Copy all of the material below exactly.
--
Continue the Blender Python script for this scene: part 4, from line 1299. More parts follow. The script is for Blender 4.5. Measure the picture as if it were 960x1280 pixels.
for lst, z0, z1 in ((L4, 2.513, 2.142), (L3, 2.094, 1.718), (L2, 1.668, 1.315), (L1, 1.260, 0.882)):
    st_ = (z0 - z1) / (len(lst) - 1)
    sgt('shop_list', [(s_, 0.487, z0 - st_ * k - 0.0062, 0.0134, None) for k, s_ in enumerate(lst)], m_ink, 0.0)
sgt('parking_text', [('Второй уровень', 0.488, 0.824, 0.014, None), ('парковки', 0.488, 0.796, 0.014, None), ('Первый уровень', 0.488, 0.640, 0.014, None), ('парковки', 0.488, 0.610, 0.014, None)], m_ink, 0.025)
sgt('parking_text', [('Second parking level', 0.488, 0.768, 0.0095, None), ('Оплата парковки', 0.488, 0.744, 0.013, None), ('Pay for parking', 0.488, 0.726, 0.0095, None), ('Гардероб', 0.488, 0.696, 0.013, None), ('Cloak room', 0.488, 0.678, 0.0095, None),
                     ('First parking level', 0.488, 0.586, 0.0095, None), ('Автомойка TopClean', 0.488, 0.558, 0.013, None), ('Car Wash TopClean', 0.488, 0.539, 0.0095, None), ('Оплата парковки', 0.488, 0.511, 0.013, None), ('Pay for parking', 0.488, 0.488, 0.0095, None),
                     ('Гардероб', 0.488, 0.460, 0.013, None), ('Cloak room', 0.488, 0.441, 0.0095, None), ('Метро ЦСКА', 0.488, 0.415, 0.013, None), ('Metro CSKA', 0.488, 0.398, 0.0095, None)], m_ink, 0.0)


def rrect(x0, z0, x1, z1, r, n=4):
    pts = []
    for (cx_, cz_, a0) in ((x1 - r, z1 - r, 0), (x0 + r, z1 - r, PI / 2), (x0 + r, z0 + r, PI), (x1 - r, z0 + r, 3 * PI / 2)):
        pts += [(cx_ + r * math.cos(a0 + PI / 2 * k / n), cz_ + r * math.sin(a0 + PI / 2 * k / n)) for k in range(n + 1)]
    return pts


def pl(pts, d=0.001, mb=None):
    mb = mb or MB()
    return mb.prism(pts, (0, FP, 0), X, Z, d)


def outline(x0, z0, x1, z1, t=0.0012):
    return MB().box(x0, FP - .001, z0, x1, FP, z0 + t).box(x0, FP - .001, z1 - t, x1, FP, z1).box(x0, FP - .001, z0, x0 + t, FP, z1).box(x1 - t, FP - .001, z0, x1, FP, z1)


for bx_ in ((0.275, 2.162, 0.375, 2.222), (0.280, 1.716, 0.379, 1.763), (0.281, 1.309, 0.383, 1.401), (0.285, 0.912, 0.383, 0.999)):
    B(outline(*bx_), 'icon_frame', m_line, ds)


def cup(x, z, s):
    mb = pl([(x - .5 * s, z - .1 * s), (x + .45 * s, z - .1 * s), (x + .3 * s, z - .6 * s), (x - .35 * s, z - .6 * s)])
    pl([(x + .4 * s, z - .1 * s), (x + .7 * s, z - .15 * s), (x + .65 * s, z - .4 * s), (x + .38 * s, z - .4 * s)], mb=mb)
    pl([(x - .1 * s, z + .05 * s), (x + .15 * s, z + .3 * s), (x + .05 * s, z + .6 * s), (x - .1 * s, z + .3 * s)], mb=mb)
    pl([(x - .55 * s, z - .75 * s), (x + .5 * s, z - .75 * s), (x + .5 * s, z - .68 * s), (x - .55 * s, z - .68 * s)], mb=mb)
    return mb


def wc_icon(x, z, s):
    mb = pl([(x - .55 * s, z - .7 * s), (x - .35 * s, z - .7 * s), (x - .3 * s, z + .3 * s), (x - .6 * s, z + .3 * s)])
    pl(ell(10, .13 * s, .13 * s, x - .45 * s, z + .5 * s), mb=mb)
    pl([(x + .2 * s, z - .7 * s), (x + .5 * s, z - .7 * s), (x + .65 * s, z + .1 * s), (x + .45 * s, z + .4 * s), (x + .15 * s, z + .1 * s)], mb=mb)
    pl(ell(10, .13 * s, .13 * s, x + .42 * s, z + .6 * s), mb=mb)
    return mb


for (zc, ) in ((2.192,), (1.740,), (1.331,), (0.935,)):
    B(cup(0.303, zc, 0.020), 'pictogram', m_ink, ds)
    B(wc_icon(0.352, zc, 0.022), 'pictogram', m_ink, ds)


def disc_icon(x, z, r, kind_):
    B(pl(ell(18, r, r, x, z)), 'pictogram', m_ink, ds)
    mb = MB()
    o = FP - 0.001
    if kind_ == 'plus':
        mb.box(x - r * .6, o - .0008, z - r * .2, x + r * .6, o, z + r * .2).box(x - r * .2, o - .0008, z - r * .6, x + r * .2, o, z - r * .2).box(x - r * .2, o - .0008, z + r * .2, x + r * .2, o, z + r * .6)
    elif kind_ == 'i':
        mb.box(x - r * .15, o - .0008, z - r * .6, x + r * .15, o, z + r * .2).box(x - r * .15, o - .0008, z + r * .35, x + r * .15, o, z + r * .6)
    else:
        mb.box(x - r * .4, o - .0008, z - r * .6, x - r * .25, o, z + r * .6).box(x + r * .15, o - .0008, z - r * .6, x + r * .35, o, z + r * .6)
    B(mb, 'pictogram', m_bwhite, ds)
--
> _Completed exercise_
Continue the Blender Python script for this scene: part 4, from line 1299. More parts follow. The script is for Blender 4.5. Measure the picture as if it were 960x1280 pixels.
for lst, z0, z1 in ((L4, 2.513, 2.142), (L3, 2.094, 1.718), (L2, 1.668, 1.315), (L1, 1.260, 0.882)):
    st_ = (z0 - z1) / (len(lst) - 1)
    sgt('shop_list', [(s_, 0.487, z0 - st_ * k - 0.0062, 0.0134, None) for k, s_ in enumerate(lst)], m_ink, 0.0)
sgt('parking_text', [('Второй уровень', 0.488, 0.824, 0.014, None), ('парковки', 0.488, 0.796, 0.014, None), ('Первый уровень', 0.488, 0.640, 0.014, None), ('парковки', 0.488, 0.610, 0.014, None)], m_ink, 0.025)
sgt('parking_text', [('Second parking level', 0.488, 0.768, 0.0095, None), ('Оплата парковки', 0.488, 0.744, 0.013, None), ('Pay for parking', 0.488, 0.726, 0.0095, None), ('Гардероб', 0.488, 0.696, 0.013, None), ('Cloak room', 0.488, 0.678, 0.0095, None),
                     ('First parking level', 0.488, 0.586, 0.0095, None), ('Автомойка TopClean', 0.488, 0.558, 0.013, None), ('Car Wash TopClean', 0.488, 0.539, 0.0095, None), ('Оплата парковки', 0.488, 0.511, 0.013, None), ('Pay for parking', 0.488, 0.488, 0.0095, None),
                     ('Гардероб', 0.488, 0.460, 0.013, None), ('Cloak room', 0.488, 0.441, 0.0095, None), ('Метро ЦСКА', 0.488, 0.415, 0.013, None), ('Metro CSKA', 0.488, 0.398, 0.0095, None)], m_ink, 0.0)


def rrect(x0, z0, x1, z1, r, n=4):
    pts = []
    for (cx_, cz_, a0) in ((x1 - r, z1 - r, 0), (x0 + r, z1 - r, PI / 2), (x0 + r, z0 + r, PI), (x1 - r, z0 + r, 3 * PI / 2)):
        pts += [(cx_ + r * math.cos(a0 + PI / 2 * k / n), cz_ + r * math.sin(a0 + PI / 2 * k / n)) for k in range(n + 1)]
    return pts


def pl(pts, d=0.001, mb=None):
    mb = mb or MB()
    return mb.prism(pts, (0, FP, 0), X, Z, d)


def outline(x0, z0, x1, z1, t=0.0012):
    return MB().box(x0, FP - .001, z0, x1, FP, z0 + t).box(x0, FP - .001, z1 - t, x1, FP, z1).box(x0, FP - .001, z0, x0 + t, FP, z1).box(x1 - t, FP - .001, z0, x1, FP, z1)


for bx_ in ((0.275, 2.162, 0.375, 2.222), (0.280, 1.716, 0.379, 1.763), (0.281, 1.309, 0.383, 1.401), (0.285, 0.912, 0.383, 0.999)):
    B(outline(*bx_), 'icon_frame', m_line, ds)


def cup(x, z, s):
    mb = pl([(x - .5 * s, z - .1 * s), (x + .45 * s, z - .1 * s), (x + .3 * s, z - .6 * s), (x - .35 * s, z - .6 * s)])
    pl([(x + .4 * s, z - .1 * s), (x + .7 * s, z - .15 * s), (x + .65 * s, z - .4 * s), (x + .38 * s, z - .4 * s)], mb=mb)
    pl([(x - .1 * s, z + .05 * s), (x + .15 * s, z + .3 * s), (x + .05 * s, z + .6 * s), (x - .1 * s, z + .3 * s)], mb=mb)
    pl([(x - .55 * s, z - .75 * s), (x + .5 * s, z - .75 * s), (x + .5 * s, z - .68 * s), (x - .55 * s, z - .68 * s)], mb=mb)
    return mb


def wc_icon(x, z, s):
    mb = pl([(x - .55 * s, z - .7 * s), (x - .35 * s, z - .7 * s), (x - .3 * s, z + .3 * s), (x - .6 * s, z + .3 * s)])
    pl(ell(10, .13 * s, .13 * s, x - .45 * s, z + .5 * s), mb=mb)
    pl([(x + .2 * s, z - .7 * s), (x + .5 * s, z - .7 * s), (x + .65 * s, z + .1 * s), (x + .45 * s, z + .4 * s), (x + .15 * s, z + .1 * s)], mb=mb)
    pl(ell(10, .13 * s, .13 * s, x + .42 * s, z + .6 * s), mb=mb)
    return mb


for (zc, ) in ((2.192,), (1.740,), (1.331,), (0.935,)):
    B(cup(0.303, zc, 0.020), 'pictogram', m_ink, ds)
    B(wc_icon(0.352, zc, 0.022), 'pictogram', m_ink, ds)


def disc_icon(x, z, r, kind_):
    B(pl(ell(18, r, r, x, z)), 'pictogram', m_ink, ds)
    mb = MB()
    o = FP - 0.001
    if kind_ == 'plus':
        mb.box(x - r * .6, o - .0008, z - r * .2, x + r * .6, o, z + r * .2).box(x - r * .2, o - .0008, z - r * .6, x + r * .2, o, z - r * .2).box(x - r * .2, o - .0008, z + r * .2, x + r * .2, o, z + r * .6)
    elif kind_ == 'i':
        mb.box(x - r * .15, o - .0008, z - r * .6, x + r * .15, o, z + r * .2).box(x - r * .15, o - .0008, z + r * .35, x + r * .15, o, z + r * .6)
    else:
        mb.box(x - r * .4, o - .0008, z - r * .6, x - r * .25, o, z + r * .6).box(x + r * .15, o - .0008, z - r * .6, x + r * .35, o, z + r * .6)
    B(mb, 'pictogram', m_bwhite, ds)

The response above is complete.